From your cruise diagram, it appears that you're just switching from one variable pot (throttle) to another that's set to a certain voltage output.

I would concentrate on first getting your throttle to work properly. And then add to that to achieve your cruise voltage. Perhaps using a single switch to bypass a resistor (one of a couple in series) in the ground leg, I think the same results could be had.

That said caution is required when using such a control. This switch could be inadvertently activated by accident, even with the bike unmanned. The braking system would not automatically turn cruise off. It would have to be manually turned off, without any
automatic releases...

For these reasons I would encourage you to look into a controller that has cruise built in.
Just as an example... my Magic Pie internal controller has cruise that I use constantly and really enjoy.
It has a push button setpoint. Disengages with brakes applied. Disengages when the throttle is moved, or if the button is pushed again.
I've also seen controllers that will engage cruise after the throttle being held in the same position for a set amount of time.



Please answer the questions above... but yes it would seem that you need smaller resistors. The snippet from "the guide" below may shed some light.

As always you can use a variable pots to "dial in" the resistances needed and then replace them with a set value resistor after measuring what it's set too. Much easier than shuffling resistors in and out.

A posted picture of a hand drawn schematic of your wiring with test points and voltages would be extremely helpful. :)



*****************************************************************************************************************************

Controller...


Provides the regulated 5 vdc input voltage for sensor operation. And receives the variable output voltage from the sensor to determine power output to the motor accordingly.

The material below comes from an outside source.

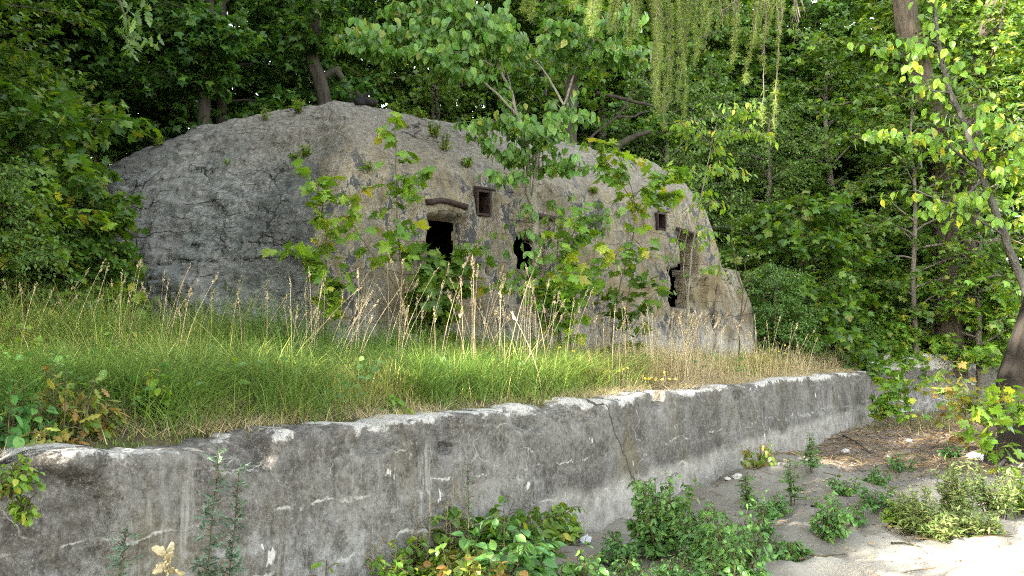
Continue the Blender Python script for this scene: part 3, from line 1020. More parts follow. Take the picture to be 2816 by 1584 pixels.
def grow_tree(seed, H, R, cb, n_limb, n_sub, n_leaf, leaf, size, mode='flat', lean=(0, 0), tr=.16, shape_low=.25, sub_k=.40, limb_r=.011):
    """a tapered trunk with limbs and side twigs, leaves in flat sprays along the twigs: (trunk MB, crown MB)"""
    rs = np.random.default_rng(seed)
    tb, cb_ = MB(), MB()
    zz = np.linspace(0, 1, 12)
    wob = np.cumsum(rs.normal(0, .03 * H / 4, (12, 2)), 0); wob[0] = 0
    TP = np.stack([wob[:, 0] * zz + lean[0] * zz * H, wob[:, 1] * zz + lean[1] * zz * H, zz * H - .25], 1)
    tb.tube(TP, tr * (1 - zz) ** .7 + .02 + tr * .6 * np.exp(-zz * 30), 9)
    pos, XX, NN, SZ = [], [], [], []
    for i in range(n_limb):
        t = cb / H + (.985 - cb / H) * ((i + rs.uniform(.2, .8)) / n_limb)
        p0 = interp_path(TP, np.array([t]))[0]
        az = i * 2.399 + rs.uniform(-.5, .5)
        sh = math.sqrt(max(.04, 1 - ((t - .38) / (.66 if t > .38 else 1.1 - shape_low)) ** 2))
        Ln = R * sh * rs.uniform(.7, 1.15)
        el = rs.uniform(.05, .75) + .7 * max(0, t - .35)
        dv = np.array([math.cos(az) * math.cos(el), math.sin(az) * math.cos(el), math.sin(el)])
        k = np.linspace(0, 1, 7)
        LP = p0 + dv * (k * Ln)[:, None]
        LP[:, 2] += -(.30 * Ln) * k ** 2 + rs.normal(0, .07, 7) * k
        LP[:, :2] += rs.normal(0, .14, (7, 2)) * k[:, None]
        tb.tube(LP, limb_r * (.7 + Ln) * (1 - k * .85), 5)
        for j in range(n_sub):
            u = .18 + .82 * (j + rs.uniform(.1, .9)) / n_sub
            q0 = interp_path(LP, np.array([u]))[0]
            side = 1 if j % 2 else -1
            a2 = az + side * rs.uniform(.35, 1.25) * (1.15 - .6 * u)
            sl = Ln * sub_k * (1.2 - .7 * u) * rs.uniform(.6, 1.2) + .25
            e2 = rs.uniform(-.35, .55)
            d2 = np.array([math.cos(a2), math.sin(a2), e2])
            q1 = q0 + d2 * sl * .5 + [0, 0, .03]
            q2 = q0 + d2 * sl + [0, 0, -.12 * sl]
            tb.tube(np.array([q0, q1, q2]), (.009, .006, .003), 3)
            m = max(3, int(n_leaf * sl * rs.uniform(.6, 1.3)))
            s = rs.uniform(.12, 1.05, m)
            P = interp_path(np.array([q0, q1, q2]), np.clip(s, 0, 1)) + rs.normal(0, .07, (m, 3)) * [1, 1, .7]
            X, N = leaf_orient(m, d2, mode, rs)
            pos.append(P); XX.append(X); NN.append(N); SZ.append(rs.uniform(size[0], size[1], m))
    cb_.inst(leaf, np.concatenate(pos), np.concatenate(XX), np.concatenate(NN), np.concatenate(SZ))
    return tb, cb_


# ------------------------------------------------------------------ woodland prototypes, shared by the trees that stand in the wood
PROTO = {}
def proto(key, mats, *a, **k):
    tb, cb_ = grow_tree(*a, **k)
    PROTO[key] = (tb.mesh(key + '_trunk', mats[0]), cb_.mesh(key + '_crown', mats[1], smooth=False))


proto('deep_a', (MB_DARK, ML_DEEP), 1, 10.5, 3.6, .7, 46, 13, 21, MAPLE_FAR, (.13, .22))
proto('deep_b', (MB_DARK, ML_DEEP), 2, 11.5, 3.4, 1.2, 46, 13, 21, MAPLE_FAR, (.13, .22))
proto('deep_c', (MB_DARK, ML_DEEP), 3, 9.0, 3.4, .3, 44, 13, 21, MAPLE_FAR, (.12, .21))
proto('mid_a', (MB_GREY, ML_MID), 4, 11.0, 3.5, .6, 52, 14, 24, MAPLE_FAR, (.11, .19))
proto('mid_b', (MB_GREY, ML_MID), 5, 9.5, 3.3, .3, 50, 14, 24, MAPLE_FAR, (.11, .18))
proto('tall_a', (MB_DARK, ML_DEEP), 12, 18, 4.6, 2.5, 60, 13, 13, MAPLE_FAR, (.24, .36), tr=.3)  # only for the unseen trees added against the sun
proto('slim_a', (MB_DARK, ML_DEEP), 16, 16, 1.5, 1.5, 60, 8, 24, MAPLE_FAR, (.18, .28), tr=.14)  # narrow crown for one unseen tree, added as a sun blocker
proto('oval_m', (MB_GREY, ML_SHRUB), 15, 9.5, 3.2, .3, 48, 13, 40, OVAL_SMALL, (.085, .14))
proto('airy_m', (MB_GREY, ML_MID), 14, 8.5, 2.7, 1.9, 30, 9, 13, MAPLE_FAR, (.12, .20), tr=.07, shape_low=.05)
proto('tall_m', (MB_GREY, ML_MID), 13, 16, 4.8, .8, 74, 14, 13, MAPLE_FAR, (.20, .30), tr=.25)
proto('shrub_a', (MB_STEM, ML_SHRUB), 7, 3.2, 1.25, .05, 36, 10, 62, OVAL_SMALL, (.05, .09), tr=.03, shape_low=.0, limb_r=.006)
proto('shrub_b', (MB_STEM, ML_MID), 8, 3.4, 1.4, .1, 34, 10, 22, MAPLE, (.11, .19), tr=.028, shape_low=.0, limb_r=.006)
proto('bush_fresh', (MB_STEM, ML_FRESH), 9, 2.6, 1.2, .1, 22, 9, 15, MAPLE, (.12, .22), tr=.022, shape_low=.0, limb_r=.006)


def place(key, name, label, cat, x, y, rz=None, sc=1.0, group=None, z=None):
    z = float(z_any(x, y)) if z is None else z
    t = thing(name, label, cat, (x, y, z - .05), RS.uniform(0, 6.28) if rz is None else rz, group, sc)
    woody = 'trunk' if name.endswith('tree') else 'stem'
    link(woody, PROTO[key][0], t)
    link('crown' if name.endswith('tree') else 'foliage', PROTO[key][1], t)
    return t


def bw(bx, by): return bunk_w(bx, by)


GW = 'maples of the wood behind the bunker'
rows = [
    # key, bunker-frame x, y, scale, label
    ('deep_a', -6.8, 8.8, 1.0, 'dark maple tree standing behind the left shoulder of the bunker roof'),
    ('deep_b', -3.8, 9.6, 1.0, 'dark maple tree rising over the left slope of the bunker roof'),
    ('deep_c', -1.4, 10.4, 1.1, 'dense dark maple tree behind the bunker roof, just left of its crest'),
    ('deep_a', 1.6, 9.6, .95, 'dark maple tree behind the crest of the bunker roof'),
    ('deep_b', 4.6, 9.9, .9, 'dark maple tree behind the round leaved tree and the roof'),
    ('mid_a', 7.4, 9.0, .9, 'green maple tree behind the right end of the bunker roof'),
    ('mid_b', 10.2, 7.4, .95, 'bright green maple tree at the right end of the roof, low boughs'),
    ('mid_a', 12.6, 7.6, 1.0, 'green maple tree between the bunker and the two thick trunks'),
    ('oval_m', 15.2, 7.2, 1.0, 'leafy green maple tree just left of the two thick trunks'),
    ('oval_m', 12.2, 4.6, .75, 'low bushy maple tree overhanging the right end of the bunker'),
    ('oval_m', 15.4, 4.0, .75, 'low green maple tree behind the grass at the foot of the bank'),
    ('mid_a', 20.5, 5.0, .95, 'green maple tree right of the two thick trunks'),
    ('mid_b', 23.5, 3.2, .9, 'green maple tree at the right margin behind the pale low wall'),
    ('mid_a', 18.6, 9.0, 1.05, 'green maple tree close behind the two thick trunks'),
    ('mid_b', 27.5, 5.6, 1.0, 'green maple tree at the right edge behind the leaning thin trunk'),
    ('mid_a', 18.0, 4.6, .55, 'small maple tree at the foot of the two thick trunks'),
]
for key, bx, by, sc, lab in rows:
    x, y = bw(bx, by)
    place(key, 'maple_tree', lab, 'tree', x, y, sc=sc, group=GW)
for bx, by, sc, lab in [(19.5, 11.5, 1.0, 'tall green maple tree filling the gap between the two thick trunks'), (25.5, 9.5, 1.0, 'tall green maple tree right of the two thick trunks, near the top corner'), (15, 10, .95, 'tall green maple tree above the grassy bank, left of the thick trunks'), (30, 8, 1.0, 'tall green maple tree at the top right corner'), (26.5, 3.6, .95, 'tall green maple tree between the thick trunks and the right edge'), (30.5, 4.5, 1.0, 'tall green maple tree at the right edge, behind the pale low wall')]:
    x, y = bw(bx, by)
    place('tall_m', 'maple_tree', lab, 'tree', x, y, sc=sc, group=GW)
for px, Y, sc, lab in [(2520, 22.8, .9, 'airy young maple tree in front of the thick trunks, left of them'), (2690, 23.0, 1.0, 'airy young maple tree in front of the thick trunks, right of them')]:
    p = at(px, 960, Y)
    place('airy_m', 'maple_tree', lab, 'tree', p[0], p[1], sc=sc, group=GW)
lab = 'dim maple tree deep in the wood, half hidden behind the nearer trees'
for k, (bx, by) in enumerate([(-9, 12.5), (-5.2, 13.4), (-1, 13.8), (2.8, 13.5), (6.4, 13.2), (10, 12.2), (13.6, 11.6), (17.4, 11.4), (21, 10.5), (25, 9),
                              (23, 7.6), (28, 8.6), (31, 5.4), (33, 10), (28.5, 12.5), (24, 12.5), (-7, 17), (-2.4, 18), (2.2, 18), (7, 17.5), (12, 16.5), (17, 16), (22, 15)]):
    x, y = bw(bx, by)
    place(('deep_b', 'deep_a', 'deep_c')[k % 3], 'maple_tree', lab, 'tree', x, y, sc=1.15, group='dim trees deep in the wood')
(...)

The controller will also lock out motor operation if throttle sensor input is higher than 3.8 vdc (shorted output). Note some throttle manufactures may put a voltage drop resistor between 5 vdc+ and ground for the specific reason of making sure full voltage output stays below the controller lockout voltage. Lower than .4 vdc (open output, error code #2), or somewhere in the middle on power up (stuck throttle), which will automatically reset when the throttle is returned to the full off position. All to prevent unwanted or dangerous operation. These safeties are certainly welcome but may get in the way of throttle troubleshooting... be aware.

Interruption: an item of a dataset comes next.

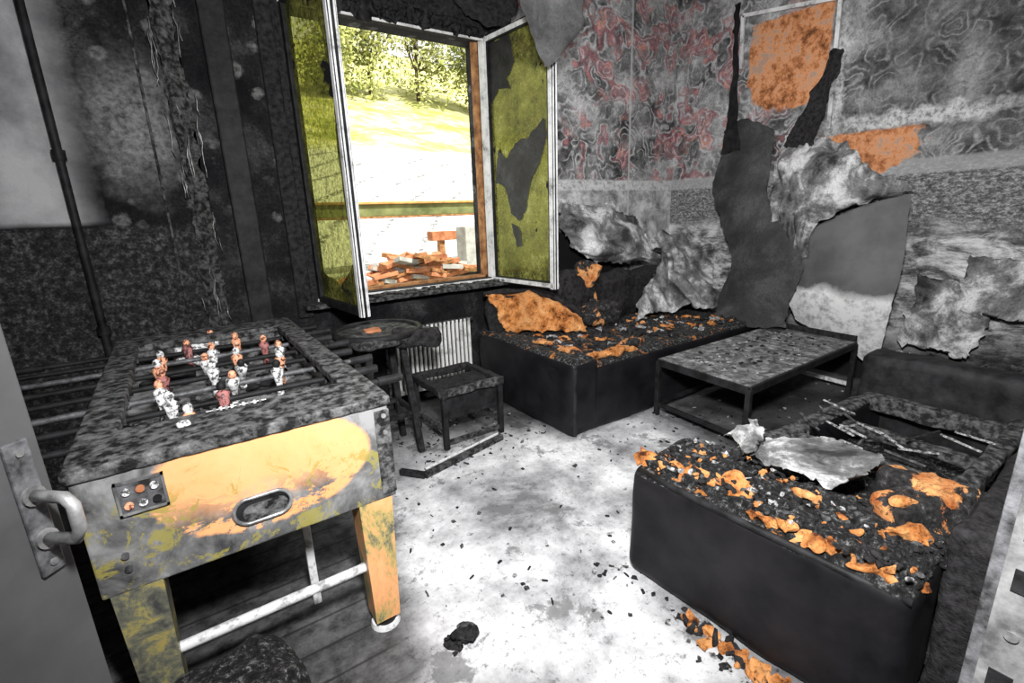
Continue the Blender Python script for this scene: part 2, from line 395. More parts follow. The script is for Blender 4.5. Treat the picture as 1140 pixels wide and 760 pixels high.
        for j in range(NR+1):
            for i in range(NC+1):
                p=G[j][i]
                a=G[j][min(i+1,NC)]-G[j][max(i-1,0)]; c=G[min(j+1,NR)][i]-G[max(j-1,0)][i]
                nn_=a.cross(c)
                nn_=nn_.normalized() if nn_.length>1e-9 else Vector((0,0,1))
                qd=Vector((p.x*cdir[0],p.y*cdir[1],p.z*cdir[2]))
                q=p.copy()
                if amp: q+=nz3(p,sc,seed)*amp
                if crease:
                    w=nz3(p,1.8,seed+4)*.2
                    r1=1-math.sqrt(noise.noise((qd+w)*csc+Vector((seed,0,0)))**2+.004)*2.2
                    r2=1-math.sqrt(noise.noise((qd+w)*csc*2.1+Vector((seed,5,0)))**2+.004)*2.2
                    q+=nn_*(r1*crease+r2*crease*.38)
                if jag and min(i,NC-i,j,NR-j)==0: q+=nz3(p,18,seed+7)*jag+nz3(p,50,seed+7)*jag*.4
                q.x=min(q.x,4.735); q.y=min(q.y,3.635)
                g[j][i]=q
        vs=[p for r in g for p in r];W=NC+1
        fs=[(j*W+i,j*W+i+1,(j+1)*W+i+1,(j+1)*W+i) for j in range(NR) for i in range(NC)]
        s.add(vs,fs,m,True)
    def finish(s,origin=None):
        me=bpy.data.meshes.new(s.name)
        if origin is None:
            xs=[v[0] for v in s.v];ys=[v[1] for v in s.v];zs=[v[2] for v in s.v]
            origin=((min(xs)+max(xs))/2,(min(ys)+max(ys))/2,min(zs))
        me.from_pydata([(v[0]-origin[0],v[1]-origin[1],v[2]-origin[2]) for v in s.v],[],s.f)
        for k in s.mats: me.materials.append(M[k])
        me.polygons.foreach_set('material_index',s.fm); me.polygons.foreach_set('use_smooth',s.sm)
        me.update()
        o=bpy.data.objects.new(s.name,me); bpy.context.collection.objects.link(o); o.location=origin
        return o

# ---------------------------------------------------------------- camera
cd=bpy.data.cameras.new('camera'); cam=bpy.data.objects.new('camera',cd); bpy.context.collection.objects.link(cam)
r_=Vector((.820,-.5718,-.0335)).normalized(); bk_=Vector((-.546,-.7979,.2568)).normalized()
u_=bk_.cross(r_).normalized(); r_=u_.cross(bk_).normalized()
cam.matrix_world=Matrix(((r_.x,u_.x,bk_.x,0),(r_.y,u_.y,bk_.y,0),(r_.z,u_.z,bk_.z,1.5),(0,0,0,1)))
cd.sensor_width=36; cd.lens=537/1140*36; cd.clip_start=.02; cd.clip_end=300
scene.camera=cam

# ---------------------------------------------------------------- room shell
XR=4.75; YW=3.65; ZC=3.7; XL=-2.2; WT=.30
b=B('floor'); b.box(XL-.3,XR+.3,-2.1,YW+WT,-.12,0,'floor'); b.finish()
b=B('ceiling'); b.box(XL-.3,XR+.3,-2.1,YW+WT,ZC,ZC+.15,'ceil'); b.finish()
WX0,WX1,WZ0,WZ1=.80,2.33,.93,2.86
b=B('wall_window')
b.box(XL-.3,WX0,YW,YW+WT,0,ZC,'wallwin'); b.box(WX1,XR+.3,YW,YW+WT,0,ZC,'wallwin')
b.box(WX0,WX1,YW,YW+WT,0,WZ0,'wallwin'); b.box(WX0,WX1,YW,YW+WT,WZ1,ZC,'wallwin'); b.finish()
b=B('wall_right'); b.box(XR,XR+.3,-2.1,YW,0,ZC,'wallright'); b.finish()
b=B('wall_left'); b.box(XL-.3,XL,-2.1,YW,0,ZC,'walldark'); b.finish()
b=B('wall_back_blocker'); b.box(XL,XR,-2.1,-1.9,0,ZC,'walldark'); b.finish()  # unseen wall added behind the camera to keep outside light out
DX0,DX1=-1.12,.915
b=B('wall_front')
b.box(XL,DX0,-.06,.06,0,ZC,'walldark'); b.box(DX1,XR,-.06,.06,0,ZC,'walldark'); b.box(DX0,DX1,-.06,.06,2.25,ZC,'walldark'); b.finish()
b=B('trim_1')
b.box(.883,.915,.0,.10,0,2.25,'jamb',.003)
b.box(.877,.883,.035,.085,.55,1.25,'steel',.001)
for z in (.62,.70,.80,.97,1.05): b.box(.875,.878,.047,.073,z,z+.035,'black')  # black rectangles stand for the shade inside the plate holes
for z in (.585,.90,1.18): b.cyl((.8765,.06,z),(.874,.06,z),.008,'steel')
b.finish()

b=B('window_sill'); b.lump(((WX0+WX1)/2,3.58,.915),(1.75,.22,.035),'char2',20,.01,.006,20)
for i in range(90):
    x=random.uniform(.9,2.4);y=random.uniform(3.48,3.66)
    b.lump((x,y,.94),(random.uniform(.03,.14),random.uniform(.02,.06),random.uniform(.008,.02)),random.choice(['char','char2','char2']),1,.01,.01,20,random.uniform(0,3),i,smooth=False)
b.finish()
b=B('window_1')
fy0,fy1=3.62,3.72
b.box(WX0-.04,WX0+.03,fy0,fy1,WZ0-.02,WZ1+.03,'char',.006); b.box(WX1-.03,WX1+.04,fy0,fy1,WZ0-.02,WZ1+.03,'black',.006)
b.box(WX1-.045,WX1-.03,fy0-.01,fy1-.04,WZ0,WZ1,'frame',.002)
b.box(WX0,WX1,fy0,fy1,WZ1-.03,WZ1+.04,'char',.006); b.box(WX0,WX1,fy0,fy1,WZ0-.02,WZ0+.03,'black',.006)
b.box(WX0,WX1,fy0-.012,fy0,WZ1-.045,WZ1-.03,'frame'); b.box(WX0,WX1,fy0-.012,fy0,WZ0+.0,WZ0+.022,'frame')
b.box(WX1-.06,WX1-.035,3.70,3.78,WZ0,WZ1,'wood',.004)
b.box(WX0,WX1,3.70,3.78,WZ0,WZ0+.05,'wood',.004)
b.box(WX0-.14,WX0-.04,3.61,3.65,WZ0-.1,ZC,'char',.01); b.box(WX1+.04,WX1+.14,3.61,3.65,WZ0-.05,ZC,'char',.01)
b.box(WX0-.14,WX1+.14,3.60,3.65,WZ1+.04,WZ1+.2,'char',.01)
for i in range(30):
    x=WX0+i*(WX1-WX0)/30; b.lump((x+.03,3.6,WZ1+random.uniform(-.01,.06)),(.07,.04,random.uniform(.03,.12)),random.choice(['char','black']),3,.02,.04,20,0,i)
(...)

*****************************************************************************************************************************
I would love to buy better controllers with cruise control but I have 2 8T macs from eunorau on 2 bikes that have no label controllers. I cannot find any guide to suitable controllers that will handle the high electronic rpm except for baserunners which are pretty expensive here.
The cruise was just a luxury as I want to do long trips and have bought a second 20Ah battery for the rack.
I am mainly interested in giving a softer start to the throttle ( ordinary half twist hall ). I will do the resistor in the negative line mod. How does a voltage drop resistor raise the start voltage? Is the throttle a load? I'm trying to get my head around it.
thanks for your help
Paul
PS I will keep on experimenting.
A follow on: Put 1k resistor in black throttle wire- motor completely dead; took back out, everything normal. I think for the time being I'll quit while I'm ahead and go for a ride.